Wednesday, July 1, 2015

Straw Dogs of Europe

Greece is screwed.

I know that must sound like the easiest summation of current events but it really gets to the heart of the matter much more than any wrangling over debt and pensions and whatever else. By the end of the summer, Greece will either have surrendered its democracy to the ECB's glorified money laundering scheme, or they'll be in the orbit of the Kremlin. That's as lose-lose as it gets.

Others are saying just how much this is about power rather than fiscal policy: "almost none of the huge amount of money loaned to Greece has actually gone there... Greece has gotten but a pittance, but it has paid a high price to preserve [French and German] banking systems." But that's been clear to anyone willing to look for years now. It was inevitable that the ECB, IMF, and European Commission would keep pushing the Greek government on the unpopular - and perpetually failing - austerity measures that lead to Syriza sweeping the Samaras government out earlier this year.

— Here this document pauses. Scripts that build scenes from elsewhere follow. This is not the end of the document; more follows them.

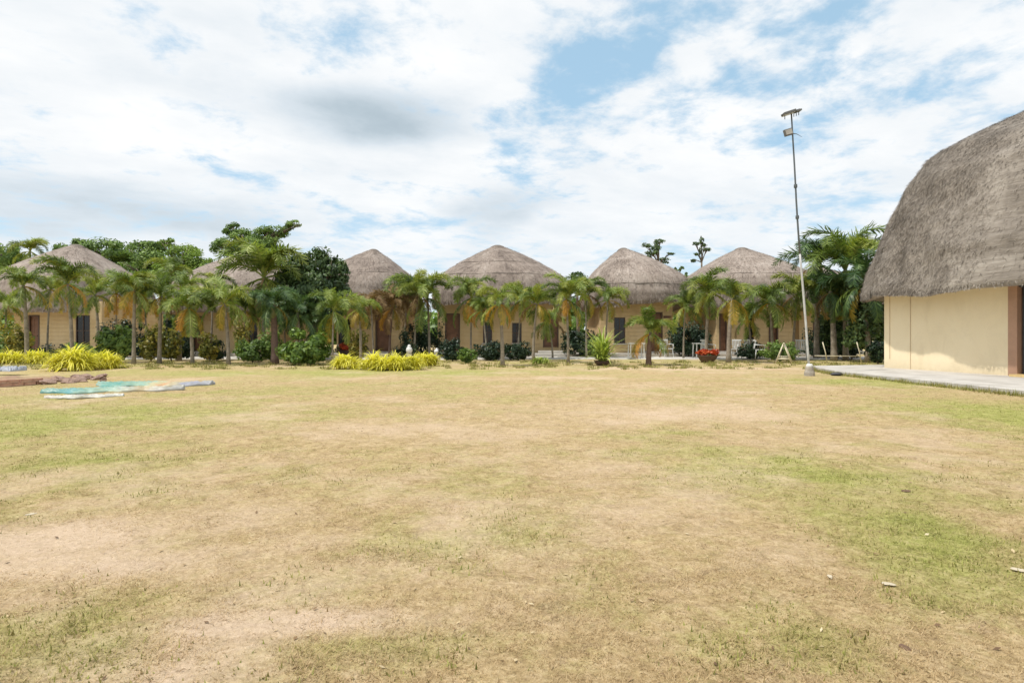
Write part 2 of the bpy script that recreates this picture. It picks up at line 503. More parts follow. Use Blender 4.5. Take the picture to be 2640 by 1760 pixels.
def fields(x, y):
    def bl(lst):
        s = 0
        for w, cx, cy, rx, ry, rot in lst:
            c, sn = math.cos(math.radians(rot)), math.sin(math.radians(rot))
            a = ((x - cx) * c + (y - cy) * sn) / rx
            b = (-(x - cx) * sn + (y - cy) * c) / ry
            s = s + w * np.exp(-(a * a + b * b))
        return s
    nz = vnoise(x * .55, y * .55, 3, 5)
    nf = vnoise(x * 2.6, y * 2.6, 5, 4)
    green = 0.10 + (nz - .5) * 1.0 + (nf - .5) * 1.0 + bl(GB) * 1.25 - bl(BB) * .5
    nb = vnoise(x * .8 + 50, y * .8, 9, 5)
    nb2 = vnoise(x * 4.0 + 9, y * 4.0, 13, 3)
    bare = 0.04 + np.maximum(nb - .5, 0) * 2.0 + (nb2 - .5) * 0.7 + bl(BB) * 1.1 - bl(GB) * .4
    # greener grass near the planting strip
    green = green + 0.25 * np.clip((y - 17) / 6, 0, 1)
    return np.clip(green, 0, 1), np.clip(bare, 0, 1)
def gheight(x, y):
    h = (vnoise(x * 1.3, y * 1.3, 21, 5) - .5) * 0.05 * np.clip(y / 6, .25, 1) + (vnoise(x * 5.5, y * 5.5, 41, 3) - .5) * .035 * np.clip((16 - y) / 6, 0, 1)
    far = np.clip((np.abs(x) - 9.0) / 2, 0, 1) * 0
    flat = 1 - np.clip((y - 26) / 3, 0, 1)
    pad = 1 - np.clip((x - 9.0) / .8, 0, 1) * np.clip((21 - y) / 1 + 1, 0, 1)
    return h * flat * pad

def lawn_colors(n, green, bare, fine, nfine):
    dry = n.ramp(fine, [(0.25, (.27, .185, .092)), (0.5, (.45, .325, .165)), (0.75, (.61, .465, .265))])
    grn = n.ramp(fine, [(0.25, (.165, .18, .04)), (0.5, (.31, .325, .078)), (0.75, (.45, .45, .14))])
    snd = n.ramp(nfine, [(0.3, (.54, .395, .265)), (0.7, (.73, .565, .41))])
    c = n.mix(green, dry, grn)
    return n.mix(bare, c, snd)

m, n, b = new_mat('dry lawn')
M['lawn'] = m
g = n.node('ShaderNodeNewGeometry')
ga, ba = n.attr('green').outputs['Fac'], n.attr('bare').outputs['Fac']
pos = g.outputs['Position']
# clumps, tufts and thatch of dead blades at several sizes
t1 = n.noise(pos, 6.5, 8, 0.74, 0.9)
t2 = n.noise(pos, 34, 5, 0.72, 0.8)
t3 = n.noise(n.mapping(pos, (60, 60, 60)), 1.6, 3, 0.7, 1.0)
fine = n.m('ADD', n.m('ADD', n.m('MULTIPLY', t1, 0.45), n.m('MULTIPLY', t2, 0.40)), n.m('MULTIPLY', t3, 0.15))
fine = n.m('ADD', n.m('MULTIPLY', n.m('SUBTRACT', fine, 0.5), 2.7), 0.54, clamp=True)
gsh = n.m('ADD', ga, n.m('MULTIPLY', n.m('SUBTRACT', n.noise(pos, 9, 5, 0.7), 0.5), 1.3), clamp=True)
bsh = n.m('ADD', ba, n.m('MULTIPLY', n.m('SUBTRACT', n.noise(pos, 12, 5, 0.7), 0.5), 1.2))
bsh = n.m('MULTIPLY', bsh, 0.9, clamp=True)
n.link(lawn_colors(n, n.m('MULTIPLY', gsh, 0.88), bsh, fine, t2), b.inputs['Base Color'])
b.inputs['Roughness'].default_value = 0.9
b.inputs['Specular IOR Level'].default_value = 0.15
bp = n.node('ShaderNodeBump')
bp.inputs['Strength'].default_value = 0.75
bp.inputs['Distance'].default_value = 0.03
n.link(n.m('ADD', n.m('ADD', t2, n.m('MULTIPLY', t3, 0.35)), n.m('MULTIPLY', t1, 1.4)), bp.inputs['Height'])
n.link(bp.outputs[0], b.inputs['Normal'])

m, n, b = new_mat('grass blades')
M['blades'] = m
ga, ba, rr = n.attr('green').outputs['Fac'], n.attr('bare').outputs['Fac'], n.attr('rnd').outputs['Fac']
n.link(lawn_colors(n, ga, n.m('MULTIPLY', ba, 0.6), rr, rr), b.inputs['Base Color'])
b.inputs['Roughness'].default_value = 0.7
b.inputs['Specular IOR Level'].default_value = 0.2
tr = n.node('ShaderNodeBsdfTranslucent')
n.link(lawn_colors(n, ga, n.m('MULTIPLY', ba, 0.6), rr, rr), tr.inputs[0])
mx = n.node('ShaderNodeMixShader')
mx.inputs[0].default_value = 0.3
n.link(b.outputs[0], mx.inputs[1]); n.link(tr.outputs[0], mx.inputs[2])
n.link(mx.outputs[0], m.node_tree.nodes['Material Output'].inputs[0])

# one sheet: fine rows near the camera, coarse ones to the horizon
ys = np.concatenate([np.linspace(-400, -12, 12), np.linspace(-9, 0, 8), np.arange(0.5, 12, 0.07), np.arange(12, 30, 0.22), np.linspace(31, 60, 20), np.linspace(70, 1200, 20)])
xs0 = np.concatenate([-np.geomspace(900, 32, 16), np.arange(-30, -9, .45), np.arange(-9, 9, .09), np.arange(9, 30, .45), np.geomspace(32, 900, 16)])
X, Y = np.meshgrid(xs0, ys)
G_, B_ = fields(X, Y)
Z = gheight(X, Y)
V = np.stack([X, Y, Z], -1).reshape(-1, 3)
ny, nx = X.shape
idx = np.arange(ny * nx).reshape(ny, nx)
Fc = np.stack([idx[:-1, :-1], idx[:-1, 1:], idx[1:, 1:], idx[1:, :-1]], -1).reshape(-1, 4)
gr_o = link('ground', mesh_np('ground', V, Fc, M['lawn'], {'green': G_.ravel(), 'bare': B_.ravel()}, smooth=True), kind='structure')

def grass_blades(N, dmin, dmax, power, hmin, hmax, wid, seed, keep=None):
    r = np.random.default_rng(seed)
    t = r.random(N)
    if power == 1:
        D = dmin * (dmax / dmin) ** t
    else:
        q = 1 - power
        D = (dmin ** q + t * (dmax ** q - dmin ** q)) ** (1 / q)
    x = (r.random(N) * 2 - 1) * (D * 0.93 + 0.9)
    y = D
    g_, b_ = fields(x, y)
    cl = vnoise(x * 3.1, y * 3.1, 31, 4)
    kp = r.random(N) > np.clip(b_ * 1.1 + (0.52 - cl) * 2.0, 0, .93)
    x, y, g_, b_, cl = x[kp], y[kp], g_[kp], b_[kp], cl[kp]
    n_ = len(x)
    z = gheight(x, y) - .003
    L = (hmin + (hmax - hmin) * r.random(n_) ** 2) * (0.6 + g_ * .7 + np.clip(cl - .5, 0, .3) * 2)
    an = r.random(n_) * 6.283
    lean = 0.9 + r.random(n_) * 0.62
    dxy = np.stack([np.cos(an), np.sin(an)], -1)
    tip = np.stack([x + dxy[:, 0] * L * np.sin(lean), y + dxy[:, 1] * L * np.sin(lean), z + L * np.cos(lean) + .004], -1)
    a2 = an + 1.57 + r.normal(size=n_) * .5
    w = wid * (0.6 + .8 * r.random(n_)) * np.maximum(1, y / 4.5)
    s = np.stack([np.cos(a2) * w, np.sin(a2) * w, np.zeros(n_)], -1)
    base = np.stack([x, y, z], -1)
    V = np.stack([base - s, base + s, tip], 1).reshape(-1, 3)
    Fq = np.arange(n_ * 3).reshape(-1, 3)
    gg = np.clip((g_ - .26) * 1.7 + r.normal(size=n_) * .25, 0, 1)
    rn = np.clip(.60 + r.normal(size=n_) * .22, 0, 1)
    return V, Fq, np.repeat(gg, 3), np.repeat(b_ * .5, 3), np.repeat(rn, 3)
V, Fq, gg, bb, rn = grass_blades(520000, 1.5, 16, 1.3, .012, .042, .0017, 11)
go = link('grass', mesh_np('grass', V, Fq, M['blades'], {'green': gg, 'bare': bb, 'rnd': rn}))
tag(go, 'short dry straw-coloured grass with thin green tufts covering the lawn', 'grass', kind='stuff')

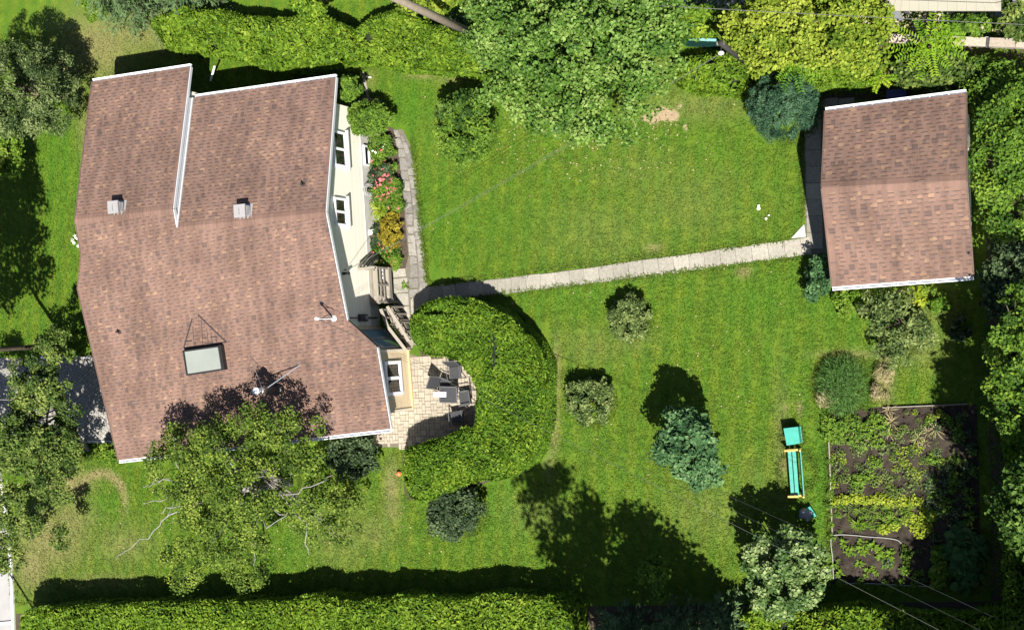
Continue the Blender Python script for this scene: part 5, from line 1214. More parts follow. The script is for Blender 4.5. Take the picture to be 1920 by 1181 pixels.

What happens next has gotten much less attention. A bunch of think pieces here and there about a "Grexit" which all the Very Serious People agree would be much worse for Greece than just biting the pillow and accepting the Eurozone's terms. But very little talk about the biggest player waiting in the wings: Russia.

All the reporting on the manufactured Greek "crisis" has ignored anything outside the immediate Euro-American context. Western economists and pundits have ameliorated their fears of Greece leaving the Eurozone with the assumption that Syriza won't go that far due to the pain Greece would suffer from the resulting hyperinflation and lack of foreign investment - and the Greek economy is but a house of tourist dollars and euros. Except they never factored Russia into the equation as a potential trade partner for post-Eurozone Greece, something Putin obliquely proposed just recently.

Let's backtrack to some earlier European history. Following World War II, the US and UK worked to jump start the shattered economies of Western Europe while Stalin consolidated his control over the East. Tito and his Yugoslav partisans proved particularly problematic because Tito didn't much care for the Soviet model and had earned himself tremendous popularity by fighting Nazi occupation. While the rest of the Eastern Bloc sat out the Marshal Plan, Tito brokered his own deal with the US for millions of dollars gifted to Yugoslavia - not because the US was all that excited about Serbo-Croat self-determination but because it served a strategic role in the burgeoning Cold War.

Seventy years later and the same could very well play out again, this time with Russia adopting Greece as a jab at NATO and sanctions. Greece needs friends in the international community and Russia is already outside the "respectable" sphere of Euro-American power, so this would be a natural alliance. Some Greeks might even get a kick out of sticking it to the some priggish Brits and Yankees who helped extirpate their own heroic partisans at the same time Washington was cozying up to their socialist neighbors up north.

Except it's Russia. Being their ally has historically been about as healthy as being an enemy of Rome. Putin's territorial ambitions rival those of Stalin, he's just much more shrewd in his methods - the Siloviki can now holiday in Crimea like they did in the Brezhnev era, but you won't see any VDV parachuting into Ukraine no matter what the hysterical neocons say. Putin arguably believes in the Eurasianism he espouses - at least more than Stalin believed in Marxism - but like ol' Koba is determined that Russia be the "first among equals." Greece won't get Sovietized like the Poles or Czechs in 1950, but they'd still be a client state, beholden to the whims of the Kremlin as much as they're now beholden to French and German bankers.

But what options does Greece really have? The austerity imposed by the ECB broke the last government and the people in Syriza are smart enough to understand that buckling will cost them the next election. More importantly, the austerity still demanded by the Eurozone is simply untenable given the current Greek economy. A lawyer in Athens makes less these days than a dishwasher in Baltimore while university students dream of being moderately successful farmers. Talk to any Greek and they'll point to a feeling of hopelessness throughout the country, among all professions and classes. If one Great Power is threatening you with insolvency and a crushed economy, why not sign on with the other Great Power even if only out of spite?

That's the ugly reality of the Eurozone's failed love affair with austerity. At best they've broken one of their own members and kneecapped the periphery market Germany's much-vaunted economy desperately needs to maintain its own profits. At worst, they're pushing more of Europe into Russia's orbit. For Greece, it's two sides of the same bad future.